Recent Working Papers

Casualties of Trade Wars: Distributional Costs of the Section 301 Tariffs Against China

Between 2018 and 2020, the United States imposed massive new tariffs under a variety of trade laws, most notably the Section 301 tariffs against China.  This new protection is extensive in magnitude and breadth; tariffs range from 10 to 30 percent and cover 50 percent of US consumer imports from China and 16 percent of total US consumer imports.  Using data from the Consumer Expenditure Survey, I estimate that these tariffs cost the average US household at least $160 per year.  I further find that the new taxes are highly regressive; the lowest income consumers pay more than 1.2 percent of their after-tax income to fight these trade wars, while the wealthiest consumers pay just 0.18 percent of their after-tax income.  I find additional evidence that women and parents are paying an unfair share of efforts to put America first.  While the current Administration has proposed to raise taxes on the wealthy to make the US tax system fairer, they should also eliminate tariffs which place undue burdens on the most vulnerable in our society.

Casualties of Trade Wars (with Benjamin Liebman)

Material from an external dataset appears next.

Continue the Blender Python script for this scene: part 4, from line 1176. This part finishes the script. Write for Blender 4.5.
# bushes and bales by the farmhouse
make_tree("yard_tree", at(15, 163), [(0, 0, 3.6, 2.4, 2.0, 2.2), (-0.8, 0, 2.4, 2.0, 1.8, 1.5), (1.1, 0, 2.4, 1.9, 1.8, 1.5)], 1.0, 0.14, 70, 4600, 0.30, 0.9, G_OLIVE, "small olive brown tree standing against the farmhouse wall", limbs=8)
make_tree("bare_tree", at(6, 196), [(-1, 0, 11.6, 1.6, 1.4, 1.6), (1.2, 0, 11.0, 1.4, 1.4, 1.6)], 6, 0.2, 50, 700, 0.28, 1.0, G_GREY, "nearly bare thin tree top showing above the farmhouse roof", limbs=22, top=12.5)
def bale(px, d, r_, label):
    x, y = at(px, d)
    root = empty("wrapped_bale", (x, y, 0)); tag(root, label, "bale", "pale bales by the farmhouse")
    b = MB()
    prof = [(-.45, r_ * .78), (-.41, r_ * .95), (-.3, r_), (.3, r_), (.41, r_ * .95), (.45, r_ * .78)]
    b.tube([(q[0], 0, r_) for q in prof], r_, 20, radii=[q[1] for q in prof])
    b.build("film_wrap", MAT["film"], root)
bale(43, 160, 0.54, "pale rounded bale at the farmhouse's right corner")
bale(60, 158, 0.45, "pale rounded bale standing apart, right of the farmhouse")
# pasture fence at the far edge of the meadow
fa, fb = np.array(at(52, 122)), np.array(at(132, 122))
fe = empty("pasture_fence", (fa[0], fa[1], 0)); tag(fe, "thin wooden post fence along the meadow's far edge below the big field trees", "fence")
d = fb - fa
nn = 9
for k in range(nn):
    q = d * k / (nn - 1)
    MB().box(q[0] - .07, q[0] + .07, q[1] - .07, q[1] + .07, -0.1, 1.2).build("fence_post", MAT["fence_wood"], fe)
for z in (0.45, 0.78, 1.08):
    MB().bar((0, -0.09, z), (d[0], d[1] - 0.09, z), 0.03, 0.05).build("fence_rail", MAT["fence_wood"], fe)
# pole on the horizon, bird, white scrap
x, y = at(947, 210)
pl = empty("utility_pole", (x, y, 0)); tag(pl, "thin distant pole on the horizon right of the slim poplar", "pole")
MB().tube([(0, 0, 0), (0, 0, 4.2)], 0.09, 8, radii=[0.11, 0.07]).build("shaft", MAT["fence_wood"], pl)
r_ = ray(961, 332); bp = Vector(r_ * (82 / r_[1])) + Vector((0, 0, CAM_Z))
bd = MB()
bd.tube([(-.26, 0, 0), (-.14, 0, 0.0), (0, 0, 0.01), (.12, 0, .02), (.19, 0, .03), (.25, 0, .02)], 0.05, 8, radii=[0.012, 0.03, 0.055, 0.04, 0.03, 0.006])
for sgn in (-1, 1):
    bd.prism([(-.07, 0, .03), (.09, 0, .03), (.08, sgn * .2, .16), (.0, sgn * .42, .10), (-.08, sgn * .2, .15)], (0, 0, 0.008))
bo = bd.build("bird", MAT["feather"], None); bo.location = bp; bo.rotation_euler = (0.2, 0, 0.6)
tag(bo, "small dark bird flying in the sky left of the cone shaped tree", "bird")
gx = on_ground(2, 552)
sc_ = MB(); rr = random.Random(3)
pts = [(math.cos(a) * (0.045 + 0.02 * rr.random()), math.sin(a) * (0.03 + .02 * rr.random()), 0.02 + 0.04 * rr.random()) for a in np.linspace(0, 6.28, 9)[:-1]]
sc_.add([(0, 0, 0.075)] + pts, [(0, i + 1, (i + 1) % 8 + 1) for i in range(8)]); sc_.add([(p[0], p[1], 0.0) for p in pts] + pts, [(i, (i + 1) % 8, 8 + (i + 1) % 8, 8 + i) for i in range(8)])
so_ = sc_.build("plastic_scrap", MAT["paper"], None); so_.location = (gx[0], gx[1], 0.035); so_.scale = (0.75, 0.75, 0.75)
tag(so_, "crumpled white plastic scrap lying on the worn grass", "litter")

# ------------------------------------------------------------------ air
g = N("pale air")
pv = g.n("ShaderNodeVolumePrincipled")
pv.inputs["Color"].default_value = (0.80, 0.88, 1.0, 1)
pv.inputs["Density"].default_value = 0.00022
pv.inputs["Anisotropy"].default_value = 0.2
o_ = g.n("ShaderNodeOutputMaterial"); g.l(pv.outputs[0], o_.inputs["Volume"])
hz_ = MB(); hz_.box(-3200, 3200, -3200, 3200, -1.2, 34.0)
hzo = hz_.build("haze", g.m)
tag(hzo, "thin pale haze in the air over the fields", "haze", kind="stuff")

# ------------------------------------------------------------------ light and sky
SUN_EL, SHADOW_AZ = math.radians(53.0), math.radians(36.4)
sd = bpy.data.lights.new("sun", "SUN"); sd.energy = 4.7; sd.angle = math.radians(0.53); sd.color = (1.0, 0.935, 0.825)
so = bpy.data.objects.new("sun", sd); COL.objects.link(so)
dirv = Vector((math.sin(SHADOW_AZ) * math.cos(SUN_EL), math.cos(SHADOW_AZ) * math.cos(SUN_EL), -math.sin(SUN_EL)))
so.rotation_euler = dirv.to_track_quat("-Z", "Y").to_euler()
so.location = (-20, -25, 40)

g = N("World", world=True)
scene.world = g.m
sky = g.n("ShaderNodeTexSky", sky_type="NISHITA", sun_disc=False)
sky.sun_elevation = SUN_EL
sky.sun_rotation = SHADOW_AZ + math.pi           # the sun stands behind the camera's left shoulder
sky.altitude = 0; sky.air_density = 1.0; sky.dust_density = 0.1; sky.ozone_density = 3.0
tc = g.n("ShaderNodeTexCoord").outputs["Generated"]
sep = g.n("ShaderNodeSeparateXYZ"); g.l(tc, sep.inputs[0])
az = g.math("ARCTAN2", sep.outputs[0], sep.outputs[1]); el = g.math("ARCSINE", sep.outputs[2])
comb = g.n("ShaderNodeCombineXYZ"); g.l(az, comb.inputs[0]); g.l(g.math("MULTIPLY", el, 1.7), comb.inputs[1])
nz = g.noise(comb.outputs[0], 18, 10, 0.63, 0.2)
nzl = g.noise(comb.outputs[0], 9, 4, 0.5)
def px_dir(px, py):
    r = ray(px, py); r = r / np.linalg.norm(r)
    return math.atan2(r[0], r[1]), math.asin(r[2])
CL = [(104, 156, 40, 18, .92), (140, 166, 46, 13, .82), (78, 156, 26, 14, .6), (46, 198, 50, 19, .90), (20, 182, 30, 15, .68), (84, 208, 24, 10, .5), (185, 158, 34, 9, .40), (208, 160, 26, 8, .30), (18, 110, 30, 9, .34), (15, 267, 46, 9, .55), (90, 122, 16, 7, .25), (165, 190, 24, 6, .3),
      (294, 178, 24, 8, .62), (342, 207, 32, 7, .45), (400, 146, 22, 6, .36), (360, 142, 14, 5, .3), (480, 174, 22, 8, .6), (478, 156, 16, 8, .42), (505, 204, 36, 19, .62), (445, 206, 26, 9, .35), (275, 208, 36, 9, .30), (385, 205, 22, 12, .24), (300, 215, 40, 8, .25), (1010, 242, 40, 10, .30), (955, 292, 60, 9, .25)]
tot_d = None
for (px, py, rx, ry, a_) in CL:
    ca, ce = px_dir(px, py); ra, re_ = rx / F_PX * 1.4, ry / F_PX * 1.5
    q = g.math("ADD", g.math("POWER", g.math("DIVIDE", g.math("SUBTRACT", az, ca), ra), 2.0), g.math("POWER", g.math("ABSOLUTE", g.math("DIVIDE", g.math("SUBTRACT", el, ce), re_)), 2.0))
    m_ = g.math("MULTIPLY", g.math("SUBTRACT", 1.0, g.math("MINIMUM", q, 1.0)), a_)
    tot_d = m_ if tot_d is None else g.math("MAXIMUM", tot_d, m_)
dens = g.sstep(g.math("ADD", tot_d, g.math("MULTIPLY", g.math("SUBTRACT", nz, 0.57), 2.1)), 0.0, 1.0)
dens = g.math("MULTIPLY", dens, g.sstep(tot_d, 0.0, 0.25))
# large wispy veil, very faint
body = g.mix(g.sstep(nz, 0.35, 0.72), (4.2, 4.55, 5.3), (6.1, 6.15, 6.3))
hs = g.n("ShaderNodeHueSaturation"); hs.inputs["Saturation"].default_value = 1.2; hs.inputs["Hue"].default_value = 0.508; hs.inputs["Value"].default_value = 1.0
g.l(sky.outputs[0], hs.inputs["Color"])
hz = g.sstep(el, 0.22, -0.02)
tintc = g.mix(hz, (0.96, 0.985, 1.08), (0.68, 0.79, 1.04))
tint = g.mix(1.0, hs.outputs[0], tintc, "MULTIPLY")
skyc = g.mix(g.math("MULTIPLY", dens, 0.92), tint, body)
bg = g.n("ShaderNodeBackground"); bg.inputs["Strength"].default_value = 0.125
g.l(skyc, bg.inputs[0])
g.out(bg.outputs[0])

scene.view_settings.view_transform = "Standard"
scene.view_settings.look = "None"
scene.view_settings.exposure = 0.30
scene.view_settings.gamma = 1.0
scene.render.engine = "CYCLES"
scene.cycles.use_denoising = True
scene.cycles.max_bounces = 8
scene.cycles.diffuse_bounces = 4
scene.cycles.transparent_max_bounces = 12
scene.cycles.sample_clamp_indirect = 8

Abstract: Although trade wars have existed throughout modern history, there is little empirical evidence as to how countries choose which industries to target for retaliatory tariffs. We develop a political economy model of trade policy to explain a country’s choice of product for retaliation and test the implications of this model using the choices of seven countries in two retaliation episodes: (1) the US imposition of steel and aluminum tariffs in 2018 and (2) the US passage of the Continued Dumping and Subsidy Offset Act (CDSOA) in 2000.  The empirical results from a binary choice regression indicate that countries are more likely to sanction products with higher trade values and those in which they can extract terms-of-trade welfare, suggesting that trade wars move countries back to a terms-of-trade driven prisoner’s dilemma equilibrium.  We find a significant amount of heterogeneity in the degree to which countries consider the political importance of the industry when developing their retaliation list; while countries such as the EU and Canada clearly targeted politically important industries in 2018, we find little evidence that emerging markets did so.  There is also little evidence that the EU and Canada targeted politically important industries in retaliation against the CDSOA.

Article 21.5 DSU Appellate Body Report United States—Measures Affecting Trade in Large Civil Aircraft (Second Complaint): Spillovers from Defense R&D Add to the Tug-of-War Between Panels and the WTO Appellate Body (with Jennifer Hillman)

Abstract: The March 2019 release of the Appellate Body’s compliance report in United States– Measures Affecting Trade in Large Civil Aircraft (Second Complaint) marks yet another chapter in the ongoing Boeing-Airbus dispute.  While raising numerous new and old subsidy issues, this paper focuses on one specific aspect, the evaluation of the financial contributions and benefits associated with the Department of Defense (DOD) R&D procurement contracts.  The paper describes the differing views taken by the panels compared to the Appellate Body.  It highlights two issues that led to an extremely lengthy proceeding: 1) the black or white nature of the decision regarding  the  characterization of contracts which have features of both purchases of services and joint ventures; and 2) the difficulty in demonstrating a financial contribution flowing from payments for R&D for military systems to Boeing’s civil aircraft production.  It concludes that this case represents a failure of the WTO dispute settlement system and underscores flaws in the ASCM in that after fifteen years of litigation, no determination was made as to whether or not the DOD R&D contracts examined here constituted impermissible subsidies.